Mr van Beurden singled out the issue around accounting for carbon emissions from the production of LNG as one where he saw strong overlapping interests between Australia and Shell and one where they could work together.

National accounting for emissions is problematic for LNG exporters, which have been on the back foot arguing that the contribution of the fuel towards emissions reduction in Asia by replacing coal should be taken into account.

But Mr van Beurden pointed to Article 6 in the Paris Agreement that offers parties the opportunity to cooperate with each other when implementing emissions reductions obligations. That article, which hasn’t been brought into operation, would allow the climate benefits of gas use to be considered together with emissions in the source country.

“We have to find a way to square that circle to solve that particular issue,” he said. “Australia will have that problem…pretty much in spades because you are a very large natural gas supplier to emerging economies in Asia.”

He said it would be “massively in the interests of Australia to have a functioning Article 6 in the Paris Agreement”.

“Well it also happens to be massively in our interests, so maybe here we can again work together.”

Questions around emissions also cloud the future of one of Shell’s biggest upcoming investments in Australia, the development of the Woodside-led Browse gas fields to replace declining supplies for North West Shelf LNG.

Mr van Beurden said that while Browse gas “will come to market” and that processing it through the North West Shelf was “the most sensible approach” both for the venture partners and the nation, challenges on costs and on carbon still had to be dealt with.

“We have to have a CO2 solution for that as well,” he said.

“We cannot close our eyes to it: we can’t just say it’s gas and so it’s good.”

Tougher requirements

Western Australia’s Environment Protection Authority is consulting on tougher carbon requirements for LNG, while federal policy will also have an impact on the prospects for the $US20.5 billion Browse project.

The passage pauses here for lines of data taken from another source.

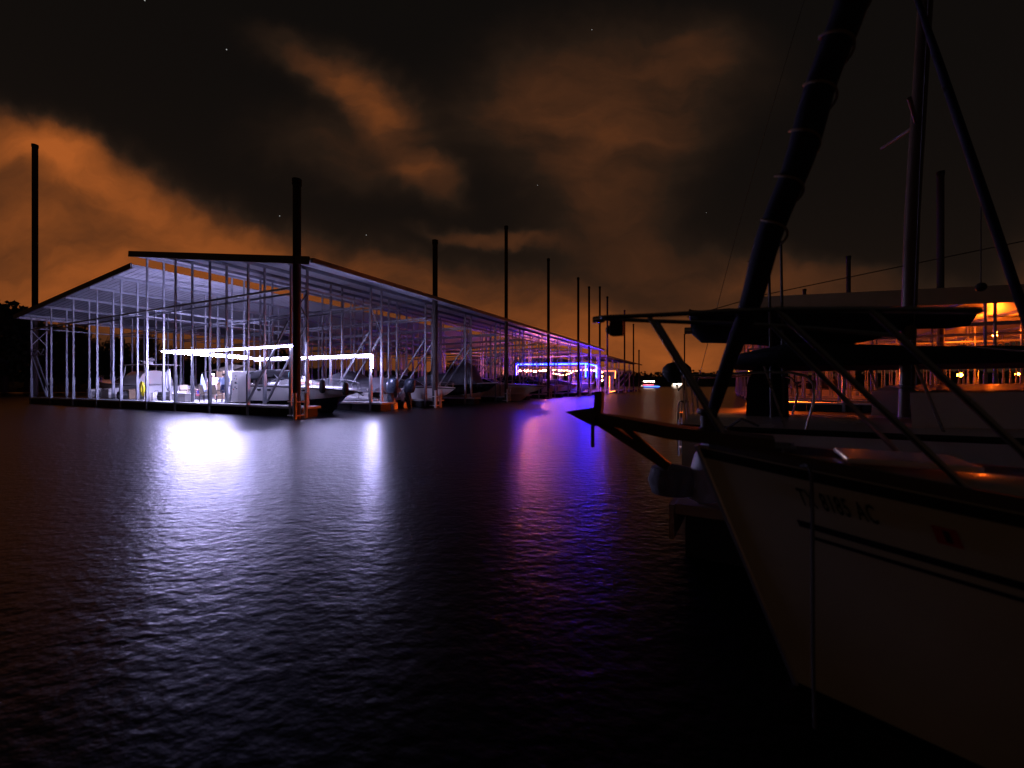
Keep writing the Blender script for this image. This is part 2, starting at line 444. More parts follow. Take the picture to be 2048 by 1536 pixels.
# undergrowth that closes the view between the trunks
def woodland():
    rnd = random.Random(5); k = MB()
    line = smooth_path([(-190, 66, 8), (-130, 78, 9), (-103, 86, 9), (-80, 90, 6.4), (-60, 97, 5.6), (-45, 104, 4.8), (-15, 116, 4.2), (10, 143, 4.2), (25, 178, 4.5)], 10)
    for p in line:
        for j in range(70):
            h = p.z * rnd.random() ** 0.6
            c = Vector((p.x + rnd.uniform(-5, 5), p.y + rnd.uniform(0, 9), 0.5 + h))
            s = rnd.uniform(0.4, 1.1)
            a = Vector((rnd.gauss(0, 1), rnd.gauss(0, 1), rnd.gauss(0, 1))).normalized(); b = a.orthogonal().normalized()
            k.add([c - a * s, c + b * s * 0.7, c + a * s, c - b * s * 0.7], [(0, 1, 2, 3)])
    tag(k.build('undergrowth', 'leaf'), kind='stuff')
    k = MB()
    for i in range(5200):
        x = rnd.uniform(-330, 620); y = rnd.uniform(428, 500)
        c = Vector((x, y, 6 + 10 * rnd.random() + 4.0 * mnoise.noise(Vector((x * 0.03, 0, 0)))))
        s = rnd.uniform(1.2, 3.2)
        a = Vector((rnd.gauss(0, 1), rnd.gauss(0, 1), rnd.gauss(0, 1))).normalized(); b = a.orthogonal().normalized()
        k.add([c - a * s, c + b * s * 0.7, c + a * s, c - b * s * 0.7], [(0, 1, 2, 3)])
    tag(k.build('far_woodland', 'leaf'), kind='stuff')
woodland()

# ------------------------------------------------------------------ covered docks (boat shelters)
def zroof(s, rs):
    """underside of the roof at s; rs = (right eave s, z), (right ridge s, z), (left ridge s, z), (left eave s, z)"""
    (a, za), (b, zb), (c, zc), (d, zd) = rs
    if s <= b - 0.3: return za + (zb - za) * (s - a) / (b - a)
    return zc + (zd - zc) * (s - c) / (d - c)

def corrugated(s0, z0, s1, z1, t0, t1, pitch=0.30, amp=0.022, thick=0.02):
    """sheet roof with ribs that run down the slope; local x = -s, y = t"""
    k = MB()
    n = int((t1 - t0) / pitch)
    lo0, lo1, = [], []
    prof = []
    for i in range(n):
        b = t0 + i * pitch
        prof += [(b, 0), (b + pitch * 0.62, 0), (b + pitch * 0.72, amp), (b + pitch * 0.90, amp)]
    prof.append((t0 + n * pitch, 0))
    rings = []
    for (s, z) in ((s0, z0), (s1, z1)):
        rings.append([(-s, t, z + h) for t, h in prof])
    k.loft(rings)
    k.loft([[(x, y, z + thick) for x, y, z in r] for r in rings])
    return k

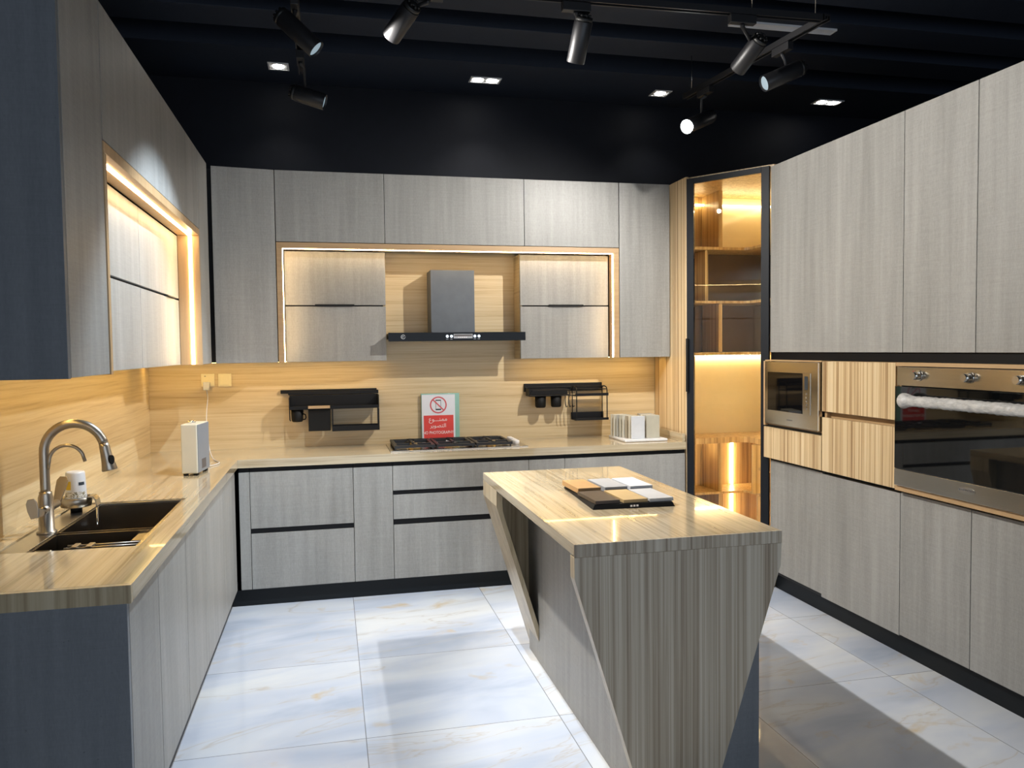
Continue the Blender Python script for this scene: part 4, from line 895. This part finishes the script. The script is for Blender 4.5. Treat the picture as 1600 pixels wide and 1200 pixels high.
def fixture(lab, back, front, anchor, en, ang, lens, rad=0.042, col=(1.0, 0.96, 0.90), aim=None, blend=0.35):
    back, front, anchor = Vector(back), Vector(front), Vector(anchor)
    t = thing('track_spotlight', lab, 'spotlight', tuple(anchor), 'track spotlights')
    d = (front-back).normalized()
    bm = bmesh.new(); tube(bm, [back+d*0.03, back+d*0.032, front-d*0.004, front], [rad*0.97, rad, rad, rad*0.97], 32, cap=False)
    tube(bm, [front, front-d*0.012, front-d*0.016], [rad*0.97, rad*0.90, 0.002], 32, cap=False)
    obj('barrel', bm, 'lamp_black', t)
    bm = bmesh.new()
    cyl(bm, back+d*0.012, back+d*0.031, rad*0.93, n=32)
    s = d.orthogonal().normalized(); u_ = d.cross(s)
    for k in range(8):
        an = 2*PI*k/8; q_ = s*math.cos(an)+u_*math.sin(an)
        cyl(bm, back+q_*rad*0.62, back+q_*rad*0.62+d*0.012, rad*0.14, n=8)
    cyl(bm, back+d*0.002, back+d*0.012, rad*0.4, n=12)
    obj('heat_sink', bm, 'fin_black', t)
    bm = bmesh.new(); cyl(bm, front-d*0.0125, front-d*0.0095, rad*0.84, n=32); obj('lens', bm, lens, t)
    mid = back.lerp(front, 0.42)
    # adapter on the track and bracket
    bm = bmesh.new(); ax = (cor-far).normalized() if abs(anchor.x-lft) > 0.3 and anchor.y > 3.5 else Vector((1, 0, 0)) if anchor.y < 3.6 and abs(anchor.x-lft) > 0.3 else Vector((0, 1, 0))
    sd = Vector((-ax.y, ax.x, 0)); vs = []
    for z in (-0.040, -0.001):
        for i_, j_ in ((-1, -1), (1, -1), (1, 1), (-1, 1)): vs.append(bm.verts.new(anchor + ax*0.065*i_ + sd*0.017*j_ + Vector((0, 0, z))))
    for f in ((0, 1, 2, 3), (4, 5, 6, 7), (0, 1, 5, 4), (1, 2, 6, 5), (2, 3, 7, 6), (3, 0, 4, 7)): bm.faces.new([vs[i] for i in f])
    ad = obj('adapter', bm, 'lamp_black', t, 0.002)
    bm = bmesh.new(); bot = anchor+Vector((0, 0, -0.0405)); top_ = mid + Vector((0, 0, rad*0.9))
    bend = Vector((top_.x, top_.y, bot.z-0.02)) if (top_-bot).length > 0.08 else (top_+bot)/2
    tube(bm, [bot, bot+Vector((0, 0, -0.008)), bend, top_ - Vector((0, 0, 0.01))], [0.012, 0.010, 0.008, 0.008], 10); obj('bracket', bm, 'lamp_black', t)
    if en: spot('spot_beam', front + d*0.004, aim if aim is not None else d, en, ang, blend, col, 0.016, t)
    return t
def fx(lab, pb, pf, yb, yf, anchor, **k):
    return fixture(lab, bpz(*pb, y=yb), bpz(*pf, y=yf), anchor, **k)
# left track pair
fx('black spotlight at the upper left pointing down to the right, nearer of the left pair', (434, 20), (495, 78), 3.66, 3.63, (lft, 3.66, ZTR), en=270, ang=100, lens='lens_off', aim=(0.80, -0.25, -0.55))
fx('black spotlight at the upper left, farther and lower of the left pair', (453, 142), (508, 160), 4.34, 4.32, (lft, 4.30, ZTR), en=60, ang=95, lens='lens_off', aim=(0.8, -0.3, -0.55))
# cross track
fx('black spotlight pointing down left from the cross track, left of the straight one', (648, 4), (611, 58), 3.46, 3.60, (0.44, 3.445, ZTR), en=190, ang=88, lens='lens_off', col=(0.74, 0.87, 1.0), aim=(-0.35, 0.05, -1))
fx('nearly vertical black spotlight in the middle of the cross track', (914, 22), (899, 98), 3.44, 3.54, (1.10, 3.435, ZTR), en=18, ang=100, lens='lens_off', aim=(0.0, 0.15, -1))
fx('black spotlight near the right end of the cross track pointing away to the back wall', (1192, 56), (1152, 109), 3.50, 3.66, (1.90, 3.41, ZTR), en=175, ang=112, lens='lens_off', aim=(-0.50, 0.72, -0.90), blend=0.75)
# right track pair
fx('black spotlight on the right track with pale lens facing left', (1256, 104), (1193, 131), 3.70, 3.72, (cor.lerp(far, 0.25).x, cor.lerp(far, 0.25).y, ZTR), en=75, ang=60, lens='lens_off', aim=(-0.85, 0.12, -0.62), blend=0.6)
fx('brightly lit spotlight at the far end of the right track facing the camera', (1112, 181), (1073, 198), 4.48, 4.33, (cor.lerp(far, 0.82).x, cor.lerp(far, 0.82).y, ZTR), en=45, ang=70, lens='lens_bright', aim=(-0.60, -0.25, -0.60))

“Some of that will also depend on how the Australian government will want to manage its carbon frameworks and we need to have a reasonably good outlook on how that is going to take place in the next year or so if we are to bring Browse to an investment decision in the timeframe that is needed,” Mr van Beurden said.

Shell Australia chair Zoe Yujnovich said the EPA’s proposed carbon guidelines had provided a “nice stimulus to get engagement around how to do offsets” for Browse and on the broader issue of recognition for the role Australian gas is playing in “decarbonising” Asia.

On the east coast, Shell is nearing a commitment to develop its Arrow gas resources in Queensland, the biggest undeveloped chunk of gas on the east coast, where prices for domestic buyers have soared.

Mr van Beurden named Browse, Arrow and power generation as the three biggest areas of investment for Shell in the coming years after a major phase of spending on Prelude, the Chevron-led Gorgon LNG venture and QCLNG in Queensland.

He said spending to building electricity generation was necessary for Shell’s ambitions to form an integrated electricity supply business in Australia, one of six markets Shell has identified as offering that opportunity.

So far Shell has taken only small steps, developing on a 120 megawatt solar farm in Queensland, building up power and gas trading and acquiring the Sonnen household battery business.

The revelation of the scale of Shell’s local ambitions in electricity last year prompted speculation that AGL Energy may become a target.

Mr van Beurden wouldn’t be drawn: “At this stage of the game it’s all very immature and we are much in the ‘assembling the building blocks’ mode before we can really start talking about an integrated business that we can grow organically.”

However he added: “M&A in a broader sense needs to be part of our power story: you cannot start everything from zero completely organically and grow your way to the point where you need to be.”